* YOUR GOAL
Transcribe exactly the span of lines that begins the records and ends with the line holding "(.2, .19, .2), None), p6, ang=180)", both boundary lines included.

━━━ DATA FOR THIS TASK ━━━

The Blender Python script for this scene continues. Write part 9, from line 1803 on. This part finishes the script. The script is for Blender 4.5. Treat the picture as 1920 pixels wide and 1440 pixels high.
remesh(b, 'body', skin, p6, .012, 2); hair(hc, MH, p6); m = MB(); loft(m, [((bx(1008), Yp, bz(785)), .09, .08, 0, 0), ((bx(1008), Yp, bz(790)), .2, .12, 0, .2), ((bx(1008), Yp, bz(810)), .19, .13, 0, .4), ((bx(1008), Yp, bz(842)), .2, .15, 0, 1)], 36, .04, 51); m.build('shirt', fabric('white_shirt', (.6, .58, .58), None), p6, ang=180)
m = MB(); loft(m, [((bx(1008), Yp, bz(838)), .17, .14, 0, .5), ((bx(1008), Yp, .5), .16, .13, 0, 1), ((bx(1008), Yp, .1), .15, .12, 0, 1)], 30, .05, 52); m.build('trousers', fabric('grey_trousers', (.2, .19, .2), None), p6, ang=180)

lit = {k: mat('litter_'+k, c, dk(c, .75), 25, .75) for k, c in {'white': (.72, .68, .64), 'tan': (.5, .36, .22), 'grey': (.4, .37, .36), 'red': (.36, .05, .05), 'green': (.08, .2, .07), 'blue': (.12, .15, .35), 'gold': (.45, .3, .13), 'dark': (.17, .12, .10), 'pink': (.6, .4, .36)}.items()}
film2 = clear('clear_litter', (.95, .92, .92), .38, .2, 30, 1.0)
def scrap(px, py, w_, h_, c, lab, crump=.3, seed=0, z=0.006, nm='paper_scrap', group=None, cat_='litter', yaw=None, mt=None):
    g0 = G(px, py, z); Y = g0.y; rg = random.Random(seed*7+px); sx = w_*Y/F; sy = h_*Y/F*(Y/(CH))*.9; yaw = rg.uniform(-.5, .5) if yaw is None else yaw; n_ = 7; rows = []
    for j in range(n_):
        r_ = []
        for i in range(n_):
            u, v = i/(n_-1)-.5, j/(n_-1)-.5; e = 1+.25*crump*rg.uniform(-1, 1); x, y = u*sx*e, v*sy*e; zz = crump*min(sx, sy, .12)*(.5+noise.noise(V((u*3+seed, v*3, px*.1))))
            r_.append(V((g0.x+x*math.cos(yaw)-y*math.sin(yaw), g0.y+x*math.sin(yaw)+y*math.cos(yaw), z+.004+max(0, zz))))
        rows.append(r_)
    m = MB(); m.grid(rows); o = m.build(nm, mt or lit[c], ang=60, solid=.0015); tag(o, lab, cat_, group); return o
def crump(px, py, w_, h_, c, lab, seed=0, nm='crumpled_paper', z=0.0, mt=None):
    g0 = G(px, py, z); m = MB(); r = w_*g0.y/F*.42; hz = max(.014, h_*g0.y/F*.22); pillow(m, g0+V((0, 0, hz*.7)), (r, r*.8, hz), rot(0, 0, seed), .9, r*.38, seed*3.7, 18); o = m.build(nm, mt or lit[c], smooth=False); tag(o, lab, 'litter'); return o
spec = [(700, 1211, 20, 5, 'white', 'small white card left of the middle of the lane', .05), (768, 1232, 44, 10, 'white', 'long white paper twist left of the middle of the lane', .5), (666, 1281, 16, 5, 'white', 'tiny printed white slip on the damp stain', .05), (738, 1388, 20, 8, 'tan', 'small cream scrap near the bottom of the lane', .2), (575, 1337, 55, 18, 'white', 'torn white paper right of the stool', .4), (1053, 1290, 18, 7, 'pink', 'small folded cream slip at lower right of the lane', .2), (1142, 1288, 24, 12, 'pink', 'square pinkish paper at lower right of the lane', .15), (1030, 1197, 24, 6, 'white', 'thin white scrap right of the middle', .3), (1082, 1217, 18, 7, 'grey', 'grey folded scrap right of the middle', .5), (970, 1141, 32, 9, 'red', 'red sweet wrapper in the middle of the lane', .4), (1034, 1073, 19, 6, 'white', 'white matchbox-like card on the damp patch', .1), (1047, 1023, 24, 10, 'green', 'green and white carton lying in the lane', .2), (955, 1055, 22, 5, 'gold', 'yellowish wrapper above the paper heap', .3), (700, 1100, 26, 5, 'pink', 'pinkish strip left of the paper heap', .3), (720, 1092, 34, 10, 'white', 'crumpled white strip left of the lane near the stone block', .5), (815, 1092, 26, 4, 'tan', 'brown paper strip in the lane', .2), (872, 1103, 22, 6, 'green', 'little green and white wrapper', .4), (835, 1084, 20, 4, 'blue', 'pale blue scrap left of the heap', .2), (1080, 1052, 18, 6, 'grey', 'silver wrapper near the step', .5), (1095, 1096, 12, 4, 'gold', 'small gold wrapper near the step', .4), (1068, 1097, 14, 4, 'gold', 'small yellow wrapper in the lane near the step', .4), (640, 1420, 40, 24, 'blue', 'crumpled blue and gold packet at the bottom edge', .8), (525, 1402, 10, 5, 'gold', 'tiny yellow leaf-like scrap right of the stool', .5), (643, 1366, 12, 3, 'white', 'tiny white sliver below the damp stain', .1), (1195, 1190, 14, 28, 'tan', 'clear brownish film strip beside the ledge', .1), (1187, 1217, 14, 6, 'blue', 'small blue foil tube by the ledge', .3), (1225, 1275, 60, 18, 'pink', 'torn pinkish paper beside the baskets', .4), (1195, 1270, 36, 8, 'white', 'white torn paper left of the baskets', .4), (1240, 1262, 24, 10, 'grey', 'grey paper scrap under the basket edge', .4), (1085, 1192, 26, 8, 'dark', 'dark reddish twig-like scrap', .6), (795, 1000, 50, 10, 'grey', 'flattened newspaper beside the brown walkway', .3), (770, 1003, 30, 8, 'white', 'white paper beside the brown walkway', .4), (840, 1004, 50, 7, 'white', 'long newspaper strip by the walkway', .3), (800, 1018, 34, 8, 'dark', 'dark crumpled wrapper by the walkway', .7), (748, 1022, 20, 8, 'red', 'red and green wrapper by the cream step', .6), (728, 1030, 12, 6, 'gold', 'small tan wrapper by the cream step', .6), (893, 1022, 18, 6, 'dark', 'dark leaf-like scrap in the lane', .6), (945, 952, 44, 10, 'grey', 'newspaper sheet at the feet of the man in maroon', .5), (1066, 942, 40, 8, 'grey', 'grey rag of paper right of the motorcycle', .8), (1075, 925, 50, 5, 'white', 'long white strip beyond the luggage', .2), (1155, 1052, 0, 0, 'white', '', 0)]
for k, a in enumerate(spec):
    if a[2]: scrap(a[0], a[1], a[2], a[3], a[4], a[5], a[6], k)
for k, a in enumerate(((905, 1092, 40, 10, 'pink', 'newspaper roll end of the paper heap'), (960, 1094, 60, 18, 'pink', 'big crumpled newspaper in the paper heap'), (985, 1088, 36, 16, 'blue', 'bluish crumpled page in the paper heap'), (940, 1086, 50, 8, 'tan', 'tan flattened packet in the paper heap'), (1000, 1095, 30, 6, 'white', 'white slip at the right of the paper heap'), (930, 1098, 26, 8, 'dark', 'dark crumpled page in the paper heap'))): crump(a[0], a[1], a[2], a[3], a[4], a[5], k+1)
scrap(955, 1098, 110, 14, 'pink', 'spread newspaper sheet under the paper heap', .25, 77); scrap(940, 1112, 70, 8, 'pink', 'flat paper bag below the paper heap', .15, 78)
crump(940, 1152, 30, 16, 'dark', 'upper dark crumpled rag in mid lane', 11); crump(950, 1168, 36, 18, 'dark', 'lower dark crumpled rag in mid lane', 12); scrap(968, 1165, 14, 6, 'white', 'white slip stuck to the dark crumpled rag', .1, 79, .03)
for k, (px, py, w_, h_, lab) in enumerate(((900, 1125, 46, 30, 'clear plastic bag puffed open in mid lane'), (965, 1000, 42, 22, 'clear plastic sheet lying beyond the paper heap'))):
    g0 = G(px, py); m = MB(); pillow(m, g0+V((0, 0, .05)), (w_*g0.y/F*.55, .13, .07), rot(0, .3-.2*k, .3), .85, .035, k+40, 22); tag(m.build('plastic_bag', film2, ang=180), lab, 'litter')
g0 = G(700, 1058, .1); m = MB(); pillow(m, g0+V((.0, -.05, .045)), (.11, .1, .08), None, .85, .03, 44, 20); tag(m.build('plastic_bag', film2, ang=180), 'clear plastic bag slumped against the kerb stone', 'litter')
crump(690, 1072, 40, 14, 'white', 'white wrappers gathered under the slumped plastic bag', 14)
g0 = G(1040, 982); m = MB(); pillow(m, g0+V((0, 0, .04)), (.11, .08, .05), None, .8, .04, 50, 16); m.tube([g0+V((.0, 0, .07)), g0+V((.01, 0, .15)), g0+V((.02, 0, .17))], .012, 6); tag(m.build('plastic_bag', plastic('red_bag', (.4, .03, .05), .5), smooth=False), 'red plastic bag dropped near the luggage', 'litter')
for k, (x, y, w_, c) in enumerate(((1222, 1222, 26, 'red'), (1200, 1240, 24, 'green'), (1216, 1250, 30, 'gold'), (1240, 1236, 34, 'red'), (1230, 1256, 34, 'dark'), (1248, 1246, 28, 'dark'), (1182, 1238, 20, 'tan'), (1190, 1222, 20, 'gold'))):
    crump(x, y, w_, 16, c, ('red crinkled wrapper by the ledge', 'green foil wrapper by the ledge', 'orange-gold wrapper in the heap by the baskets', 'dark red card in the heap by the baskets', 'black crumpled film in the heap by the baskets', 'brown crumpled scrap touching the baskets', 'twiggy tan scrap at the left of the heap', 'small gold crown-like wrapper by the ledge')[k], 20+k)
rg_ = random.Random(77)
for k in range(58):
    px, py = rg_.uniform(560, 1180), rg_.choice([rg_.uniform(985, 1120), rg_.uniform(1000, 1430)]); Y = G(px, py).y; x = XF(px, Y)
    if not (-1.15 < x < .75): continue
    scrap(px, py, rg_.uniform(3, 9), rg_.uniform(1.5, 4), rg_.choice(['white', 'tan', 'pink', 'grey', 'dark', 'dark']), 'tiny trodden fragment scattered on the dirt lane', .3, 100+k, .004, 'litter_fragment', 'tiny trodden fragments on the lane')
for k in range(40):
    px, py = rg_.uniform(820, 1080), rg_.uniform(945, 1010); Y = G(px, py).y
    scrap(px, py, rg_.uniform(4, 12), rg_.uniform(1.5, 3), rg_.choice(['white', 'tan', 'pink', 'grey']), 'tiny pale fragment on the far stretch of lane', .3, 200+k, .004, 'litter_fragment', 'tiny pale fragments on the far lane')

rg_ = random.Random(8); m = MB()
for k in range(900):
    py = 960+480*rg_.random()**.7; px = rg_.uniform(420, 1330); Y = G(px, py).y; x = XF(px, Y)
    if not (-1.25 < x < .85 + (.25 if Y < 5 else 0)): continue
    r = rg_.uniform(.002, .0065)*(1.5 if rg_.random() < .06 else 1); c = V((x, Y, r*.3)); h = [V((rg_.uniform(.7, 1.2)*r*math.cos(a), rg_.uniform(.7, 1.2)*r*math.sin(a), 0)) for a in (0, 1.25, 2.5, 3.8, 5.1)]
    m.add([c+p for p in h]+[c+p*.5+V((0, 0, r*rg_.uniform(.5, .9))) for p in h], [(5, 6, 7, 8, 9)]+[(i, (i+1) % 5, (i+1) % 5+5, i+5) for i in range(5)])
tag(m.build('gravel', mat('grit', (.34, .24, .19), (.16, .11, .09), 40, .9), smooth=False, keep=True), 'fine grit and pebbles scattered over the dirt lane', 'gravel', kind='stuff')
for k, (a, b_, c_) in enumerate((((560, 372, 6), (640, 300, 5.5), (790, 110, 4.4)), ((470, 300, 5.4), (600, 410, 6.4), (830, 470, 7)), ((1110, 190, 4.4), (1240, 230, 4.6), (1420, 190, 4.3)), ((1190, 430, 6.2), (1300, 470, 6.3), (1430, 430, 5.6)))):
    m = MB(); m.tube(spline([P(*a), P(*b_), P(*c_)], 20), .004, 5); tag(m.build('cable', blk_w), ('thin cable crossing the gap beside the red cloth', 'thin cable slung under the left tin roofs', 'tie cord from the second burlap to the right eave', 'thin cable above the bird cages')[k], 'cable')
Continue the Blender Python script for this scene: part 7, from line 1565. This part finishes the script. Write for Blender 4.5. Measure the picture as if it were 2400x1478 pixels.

━━━

* OUTPUT OF THE EXERCISE
The Blender Python script for this scene continues. Write part 9, from line 1803 on. This part finishes the script. The script is for Blender 4.5. Treat the picture as 1920 pixels wide and 1440 pixels high.
remesh(b, 'body', skin, p6, .012, 2); hair(hc, MH, p6); m = MB(); loft(m, [((bx(1008), Yp, bz(785)), .09, .08, 0, 0), ((bx(1008), Yp, bz(790)), .2, .12, 0, .2), ((bx(1008), Yp, bz(810)), .19, .13, 0, .4), ((bx(1008), Yp, bz(842)), .2, .15, 0, 1)], 36, .04, 51); m.build('shirt', fabric('white_shirt', (.6, .58, .58), None), p6, ang=180)
m = MB(); loft(m, [((bx(1008), Yp, bz(838)), .17, .14, 0, .5), ((bx(1008), Yp, .5), .16, .13, 0, 1), ((bx(1008), Yp, .1), .15, .12, 0, 1)], 30, .05, 52); m.build('trousers', fabric('grey_trousers', (.2, .19, .2), None), p6, ang=180)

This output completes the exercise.